Naturally, the two platforms are competitors if you look at it from the perspective that they both do a similar job. But rather than pitting them against each other, they actually work best hand in hand. It’s important to shift our thinking from Microsoft Ads vs Google Ads, to Microsoft Ads and Google Ads.

But, let’s delve deeper into both PPC giants to determine their similarities, differences, relationship, and most importantly, how they can work hand in hand to provide greater revenue.

Let’s start with a little bit of information about both of the PPC giants.

Google Ads

Within the Google Ads platform contains two advertising networks to choose from:

  1. The Search Network, where the advertiser creates text-based ads to appear on the search engine results pages (SERPs).
  2. The Display Network, where the advertiser creates an ad that utilises imagery and photography to appear on a number of websites across the internet.

Paid search network advertising is considered a pull method of advertising, the user already has an idea of what they need and your service appears front and centre to entice the user.
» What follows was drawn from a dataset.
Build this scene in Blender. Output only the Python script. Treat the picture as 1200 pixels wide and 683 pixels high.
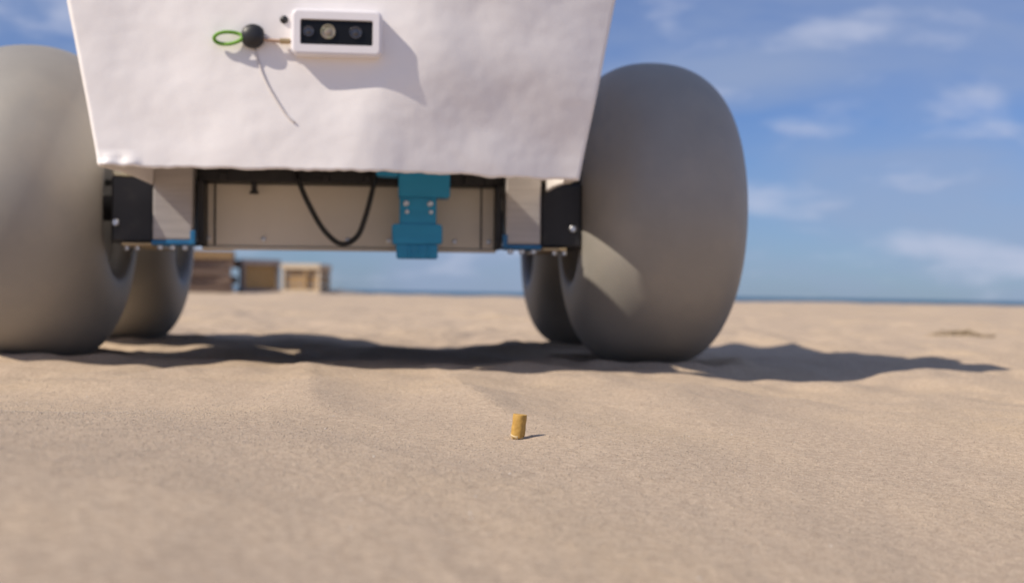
import bpy, bmesh, math, random
import numpy as np
from mathutils import Vector, Matrix, Euler, noise as mnoise

# ------------------------------------------------------------------ reset
for o in list(bpy.data.objects):
    bpy.data.objects.remove(o, do_unlink=True)
scene = bpy.context.scene
C = scene.collection
R = math.radians
random.seed(7)

# ------------------------------------------------------------------ camera
EYE = 0.088
cam = bpy.data.cameras.new('camera')
cam.sensor_fit = 'HORIZONTAL'
cam.sensor_width = 36.0
cam.lens = 41.7
cam.clip_start = 0.02
cam.clip_end = 60000
cam.dof.use_dof = True
cam.dof.focus_distance = 0.74
cam.dof.aperture_fstop = 8.2
cam.dof.aperture_blades = 0
camo = bpy.data.objects.new('camera', cam)
C.objects.link(camo)
camo.matrix_world = Matrix.Translation((0, 0, EYE)) @ Matrix.Rotation(R(90.06), 4, 'X') @ Matrix.Rotation(R(1.0), 4, 'Z')
scene.camera = camo

# ------------------------------------------------------------------ sun + sky
SUN_EL, SUN_FRONT = 43.0, 27.0          # elevation; angle the sun stands in front (camera side) of due left
to_sun = Vector((-math.cos(R(SUN_EL)) * math.cos(R(SUN_FRONT)),
                 -math.cos(R(SUN_EL)) * math.sin(R(SUN_FRONT)),
                 math.sin(R(SUN_EL))))
sl = bpy.data.lights.new('sun', 'SUN')
sl.energy = 4.9
sl.angle = R(0.53)
sl.color = (1.0, 0.90, 0.755)
so = bpy.data.objects.new('sun', sl)
C.objects.link(so)
so.rotation_euler = to_sun.to_track_quat('Z', 'Y').to_euler()

world = bpy.data.worlds.new('World')
scene.world = world
world.use_nodes = True
nt = world.node_tree
nt.nodes.clear()
def N(tree, typ, **kw):
    n = tree.nodes.new(typ)
    for k, v in kw.items():
        if k.startswith('i_'):
            key = k[2:]
            key = int(key) if key.isdigit() else key
            n.inputs[key].default_value = v
        else:
            setattr(n, k, v)
    return n
wout = N(nt, 'ShaderNodeOutputWorld')
bg = N(nt, 'ShaderNodeBackground')
bg.inputs['Strength'].default_value = 0.095
sky = N(nt, 'ShaderNodeTexSky', sky_type='NISHITA', sun_disc=False)
sky.sun_elevation = R(SUN_EL)
sky.sun_rotation = math.atan2(to_sun.x, to_sun.y)
sky.air_density = 1.0
sky.dust_density = 0.3
sky.ozone_density = 3.0
hs = N(nt, 'ShaderNodeHueSaturation')
hs.inputs['Saturation'].default_value = 0.94
hs.inputs['Value'].default_value = 1.0
tint = N(nt, 'ShaderNodeMix', data_type='RGBA', blend_type='MULTIPLY')
tint.inputs['Factor'].default_value = 1.0
tint.inputs['B'].default_value = (0.41, 0.605, 1.0, 1)
nt.links.new(sky.outputs[0], tint.inputs['A'])
nt.links.new(tint.outputs['Result'], hs.inputs['Color'])
tc = N(nt, 'ShaderNodeTexCoord')
mp = N(nt, 'ShaderNodeMapping')
mp.inputs['Scale'].default_value = (3.0, 3.0, 9.0)
mp.inputs['Rotation'].default_value = (0, R(6), 0)
mp.inputs['Location'].default_value = (0.7, 2.3, 1.1)
nt.links.new(tc.outputs['Generated'], mp.inputs['Vector'])
n1 = N(nt, 'ShaderNodeTexNoise')
n1.inputs['Scale'].default_value = 1.1
n1.inputs['Detail'].default_value = 6
n1.inputs['Roughness'].default_value = 0.52
n1.inputs['Distortion'].default_value = 0.35
nt.links.new(mp.outputs[0], n1.inputs['Vector'])
cr = N(nt, 'ShaderNodeValToRGB')
cr.color_ramp.interpolation = 'EASE'
cr.color_ramp.elements[0].position = 0.22
cr.color_ramp.elements[0].color = (0, 0, 0, 1)
cr.color_ramp.elements[1].position = 0.68
cr.color_ramp.elements[1].color = (0.8, 0.8, 0.8, 1)
nt.links.new(n1.outputs['Fac'], cr.inputs['Fac'])
mixc = N(nt, 'ShaderNodeMix', data_type='RGBA')
mixc.inputs['B'].default_value = (3.3, 4.1, 6.0, 1)
mp2 = N(nt, 'ShaderNodeMapping')
mp2.inputs['Scale'].default_value = (9.0, 9.0, 26.0)
mp2.inputs['Location'].default_value = (5.1, 2.3, 0.4)
nt.links.new(tc.outputs['Generated'], mp2.inputs['Vector'])
n2 = N(nt, 'ShaderNodeTexNoise')
n2.inputs['Scale'].default_value = 1.0
n2.inputs['Detail'].default_value = 5
n2.inputs['Roughness'].default_value = 0.5
n2.inputs['Distortion'].default_value = 0.2
nt.links.new(mp2.outputs[0], n2.inputs['Vector'])
cr2 = N(nt, 'ShaderNodeValToRGB')
cr2.color_ramp.interpolation = 'EASE'
cr2.color_ramp.elements[0].position = 0.50
cr2.color_ramp.elements[0].color = (0, 0, 0, 1)
cr2.color_ramp.elements[1].position = 0.72
cr2.color_ramp.elements[1].color = (0.6, 0.6, 0.6, 1)
nt.links.new(n2.outputs['Fac'], cr2.inputs['Fac'])
nt.links.new(cr.outputs['Color'], mixc.inputs['Factor'])
puff = N(nt, 'ShaderNodeMix', data_type='RGBA')
puff.inputs['B'].default_value = (6.0, 6.4, 8.0, 1)
nt.links.new(cr2.outputs['Color'], puff.inputs['Factor'])
nt.links.new(hs.outputs['Color'], mixc.inputs['A'])
nt.links.new(mixc.outputs['Result'], puff.inputs['A'])
nt.links.new(puff.outputs['Result'], bg.inputs['Color'])
nt.links.new(bg.outputs[0], wout.inputs[0])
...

Display network advertising on the other hand is considered a push method of advertising. The user isn’t necessarily searching for your product or service, but may be on a related website so an ad is pushed towards them to garner interest.

Microsoft Ads

Microsoft Ads (formerly known as Bing Ads) has three search engines within it, Bing, AOL and Yahoo, meaning any advert created is pushed across all three search engines, including partner sites. Essentially, you are getting three for the price of one so to speak.

Microsoft Ads vs Google Ads

So how do both of these PPC platforms stack up against each other?

Description Text

Up until recently, Google allowed two separate description lines limited to 35 characters each, and Microsoft offered one line with a maximum of 71 characters. Both Google and Microsoft now allow a field with 80 characters.
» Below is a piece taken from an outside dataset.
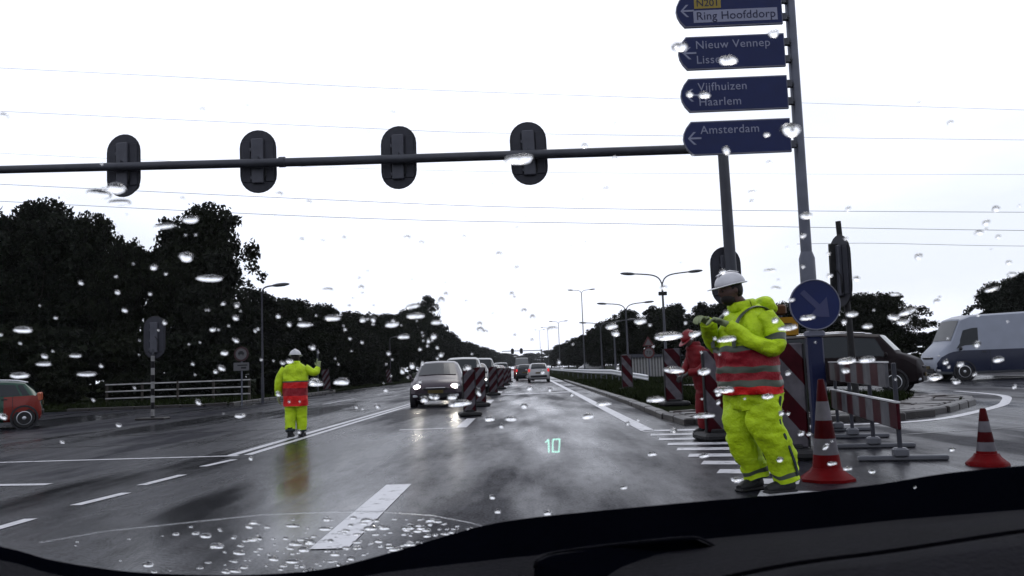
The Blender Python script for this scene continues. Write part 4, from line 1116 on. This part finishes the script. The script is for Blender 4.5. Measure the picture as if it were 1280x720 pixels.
Y_, RD, RF, DR = 0, 1, 2, 3
JM = [HIVIS, HIRED, REFL, HIRED2]
TM = [HIVIS, REFL, NAVY]
near = dict(
    torso=[(.835, 0, -.07, .285, .235, RD), (.90, 0, -.075, .285, .235, RF), (.955, 0, -.08, .28, .232, DR), (1.02, 0, -.085, .285, .23, RF), (1.075, 0, -.09, .285, .23, DR), (1.20, 0, -.10, .285, .225, RF), (1.245, 0, -.10, .275, .215, Y_), (1.40, 0, -.08, .255, .19, Y_), (1.49, 0, -.065, .215, .165, Y_), (1.565, 0, -.06, .16, .12, Y_), (1.60, 0, -.075, .10, .09, Y_)],
    arms=[dict(pts=[(.20, -.03, 1.49), (.285, -.01, 1.36), (.31, -.04, 1.23), (.27, -.20, 1.27), (.17, -.39, 1.42)], rad=[.092, .086, .08, .07, .055], bands=((.30, .37, RF),)),
          dict(pts=[(-.20, -.04, 1.49), (-.28, -.06, 1.34), (-.29, -.14, 1.24), (-.20, -.29, 1.33), (-.06, -.43, 1.46)], rad=[.09, .085, .078, .068, .055], bands=((.30, .37, RF),))],
    legs=[dict(pts=[(.115, -.02, .86), (.125, -.05, .62), (.14, .02, .44), (.13, .12, .22), (.12, .15, .10)], rad=[.16, .148, .13, .112, .106], bands=((.80, .885, 1), (.96, 1.1, 2)), seam=(1, .35, 0)),
          dict(pts=[(-.115, -.03, .86), (-.125, -.10, .62), (-.13, -.09, .44), (-.13, .0, .22), (-.12, .03, .10)], rad=[.16, .148, .13, .112, .106], bands=((.80, .885, 1), (.96, 1.1, 2)))],
    seat=[(.70, 0, -.04, .22, .19, 0), (.80, 0, -.045, .255, .205, 0), (.92, 0, -.06, .26, .21, 0)],
    feet=[((.12, .13, 0), R(-6)), ((-.13, .0, 0), R(8))], neck=(0, -.105, 1.60), head=(.0, -.215, 1.73), yaw=R(-10), nod=R(9), beard=True,
    gloves=[((.16, -.415, 1.44), (-.3, -.8, .35), (0, -.3, -1), .75), ((-.05, -.45, 1.475), (.3, -.85, .25), (0, .2, -1), .8)],
    hood=(0, .12, 1.585), strips=[[(.15, -.325, 1.24), (.155, -.315, 1.36), (.15, -.245, 1.49), (.15, -.10, 1.575), (.15, .05, 1.545), (.15, .145, 1.44), (.15, .16, 1.26)], [(-.15, -.325, 1.24), (-.155, -.315, 1.36), (-.15, -.245, 1.49), (-.15, -.10, 1.575), (-.15, .05, 1.545), (-.15, .145, 1.44), (-.15, .16, 1.26)]], jmats=JM, tmats=TM, seed=1, fold=.027)
person("worker in yellow and red rain suit and white helmet, standing nearest", (2.03, 7.5, 0), R(-68), near, scale=1.02)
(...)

As both Google and Microsoft offer keyword research tools, broad match targeting and negative keyword targeting, the main difference between the two platforms is that traffic volume is much lower on Microsoft.

Click-Through Rate

Yahoo and MSN both offer financial reporting, so Microsoft ads tend to have higher click-through rate (CTRs) in shopping and financial services search verticals. The reasons for this is they offer many shopping and financial resources and ads in those search verticals on those platforms reach highly-interested prospects, receive more engagement, and have higher CTR.
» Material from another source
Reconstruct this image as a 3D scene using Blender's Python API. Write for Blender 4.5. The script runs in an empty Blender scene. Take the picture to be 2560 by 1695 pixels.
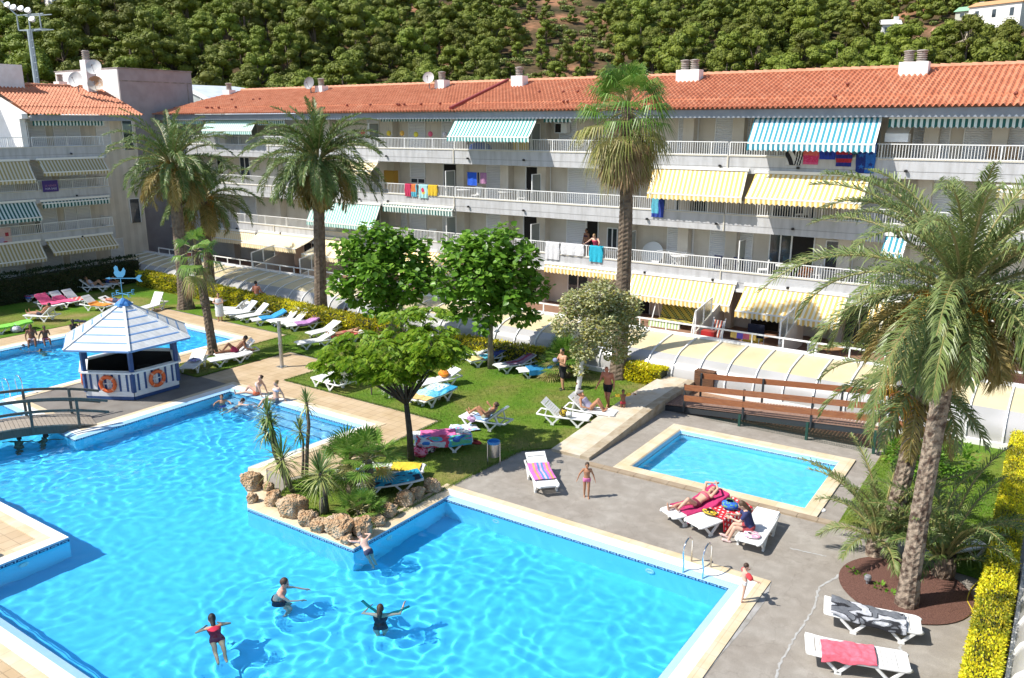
import bpy, bmesh, math, random
from math import sin, cos, pi, radians, sqrt, atan2
from mathutils import Vector, Matrix, noise, geometry
V = Vector
S = bpy.context.scene
COL = S.collection
rnd = random.Random(7)
U = rnd.uniform

# ---------------------------------------------------------------- camera
CAM_H, FOC, PITCH, YAW = 10.6, 2062.4, radians(14.625), radians(34.387)
cam = bpy.data.cameras.new('camera')
cam_o = bpy.data.objects.new('camera', cam)
COL.objects.link(cam_o)
cam_o.location = (0, 0, CAM_H)
cam_o.rotation_euler = (pi / 2 - PITCH, 0, YAW)
cam.sensor_width = 36
cam.lens = FOC / 2560 * 36
cam.clip_start, cam.clip_end = .1, 4000
S.camera = cam_o
_fw = V((-sin(YAW), cos(YAW), 0)); _rt = V((cos(YAW), sin(YAW), 0)); _up = V((0, 0, 1))
_cf = _fw * cos(PITCH) - _up * sin(PITCH); _cu = _up * cos(PITCH) + _fw * sin(PITCH)
_C = V((0, 0, CAM_H))

def _d(x, y): return _cf + _rt * ((x - 1280) / FOC) - _cu * ((y - 847.5) / FOC)
def G(x, y, z=0.0):
    d = _d(x, y); return _C + d * ((z - CAM_H) / d.z)      # survey: where a line of sight meets a level z
def FY(x, y, Y):
    d = _d(x, y); return _C + d * (Y / d.y)                # ... a wall along the pool's long side
def FX(x, y, X):
    d = _d(x, y); return _C + d * (X / d.x)                # ... a wall across it

# ---------------------------------------------------------------- materials
def _new(name):
    m = bpy.data.materials.new(name); m.use_nodes = True
    return m, m.node_tree, m.node_tree.nodes, m.node_tree.links

def mat(name, c, rough=.6, c2=None, scale=4., detail=5., lo=.35, hi=.65, bump=0., bscale=30., metal=0., spec=.5,
        rand=0., coat=0., trans=0., stretch=None, alpha=1., disto=0.):
    m, nt, N, L = _new(name)
    b = N['Principled BSDF']
    b.inputs['Base Color'].default_value = (*c, 1)
    b.inputs['Roughness'].default_value = rough
    b.inputs['Metallic'].default_value = metal
    b.inputs['Specular IOR Level'].default_value = spec
    b.inputs['Coat Weight'].default_value = coat
    b.inputs['Transmission Weight'].default_value = trans
    b.inputs['Alpha'].default_value = alpha
    tc = N.new('ShaderNodeTexCoord'); vec = tc.outputs['Object']
    if stretch:
        mp = N.new('ShaderNodeMapping'); mp.inputs['Scale'].default_value = stretch
        L.new(vec, mp.inputs['Vector']); vec = mp.outputs[0]
    col = None
    if c2:
        n = N.new('ShaderNodeTexNoise'); n.inputs['Scale'].default_value = scale; n.inputs['Detail'].default_value = detail
        n.inputs['Distortion'].default_value = disto
        L.new(vec, n.inputs['Vector'])
        r = N.new('ShaderNodeValToRGB'); r.color_ramp.elements[0].position = lo; r.color_ramp.elements[1].position = hi
        r.color_ramp.elements[0].color = (*c, 1); r.color_ramp.elements[1].color = (*c2, 1)
        L.new(n.outputs['Fac'], r.inputs['Fac']); col = r.outputs['Color']
    if rand:
        oi = N.new('ShaderNodeObjectInfo'); h = N.new('ShaderNodeHueSaturation')
        mr = N.new('ShaderNodeMapRange'); mr.inputs[3].default_value = 1 - rand; mr.inputs[4].default_value = 1 + rand
        L.new(oi.outputs['Random'], mr.inputs[0]); L.new(mr.outputs[0], h.inputs['Value'])
        if col: L.new(col, h.inputs['Color'])
        else: h.inputs['Color'].default_value = (*c, 1)
        col = h.outputs['Color']
    if col: L.new(col, b.inputs['Base Color'])
    if bump:
        n = N.new('ShaderNodeTexNoise'); n.inputs['Scale'].default_value = bscale; n.inputs['Detail'].default_value = 6
        L.new(vec, n.inputs['Vector'])
        bp = N.new('ShaderNodeBump'); bp.inputs['Strength'].default_value = min(1, bump); bp.inputs['Distance'].default_value = .02 * max(1, bump)
        L.new(n.outputs['Fac'], bp.inputs['Height']); L.new(bp.outputs[0], b.inputs['Normal'])
    return m

def leafmat(name, cols, transl=.3, rough=.45, rand=.0):
    """foliage: each leaf (mesh island) gets its own tone; light also passes through"""
    m, nt, N, L = _new(name)
    b = N['Principled BSDF']; b.inputs['Roughness'].default_value = rough; b.inputs['Specular IOR Level'].default_value = .35
    g = N.new('ShaderNodeNewGeometry'); r = N.new('ShaderNodeValToRGB')
    e = r.color_ramp.elements
    while len(e) < len(cols): e.new(.5)
    for i, c in enumerate(cols):
        e[i].position = i / max(1, len(cols) - 1); e[i].color = (*c, 1)
    L.new(g.outputs['Random Per Island'], r.inputs['Fac'])
    col = r.outputs['Color']
    if rand:
        oi = N.new('ShaderNodeObjectInfo'); h = N.new('ShaderNodeHueSaturation')
        mr = N.new('ShaderNodeMapRange'); mr.inputs[3].default_value = 1 - rand; mr.inputs[4].default_value = 1 + rand
        L.new(oi.outputs['Random'], mr.inputs[0]); L.new(mr.outputs[0], h.inputs['Value'])
        mr2 = N.new('ShaderNodeMapRange'); mr2.inputs[3].default_value = .485; mr2.inputs[4].default_value = .51
        L.new(oi.outputs['Random'], mr2.inputs[0]); L.new(mr2.outputs[0], h.inputs['Hue'])
        L.new(col, h.inputs['Color']); col = h.outputs['Color']
    L.new(col, b.inputs['Base Color'])
    t = N.new('ShaderNodeBsdfTranslucent'); L.new(col, t.inputs['Color'])
    mx = N.new('ShaderNodeMixShader'); mx.inputs['Fac'].default_value = transl
    L.new(b.outputs[0], mx.inputs[1]); L.new(t.outputs[0], mx.inputs[2])
    L.new(mx.outputs[0], N['Material Output'].inputs['Surface'])
    return m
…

Of course, there are a number of other verticals which can do better on one paid search platform or another, but this is where trial and error or combining both PPC platforms as part of a combined strategy could work.


On Google Ads, users are able to serve ads to multiple countries targeting over 40 languages, from Arabic to Vietnamese. Microsoft Ads on the other hand only allows targeting of up to 12 languages. 


When it comes to proactively changing and updating the capabilities of PPC, Google Ads is considered to be the innovator in this regard. There have been multiple instances of Microsoft Ads following the trend of Google. For example, Expanded Text Ads and Structured Snippets, are all features introduced by Google, later integrated into Bing. After all, you are able to import Google Ad campaigns into the Microsoft platform, not vice versa. 


There are a number of targeting options available from both PPC platforms to create some highly relevant ads. Google Ads’ options for targeting include the likes of audience targeting (remarketing, similar audiences, demographics, custom-intent) and content targeting (placement, topics, display extensions for search, content keywords).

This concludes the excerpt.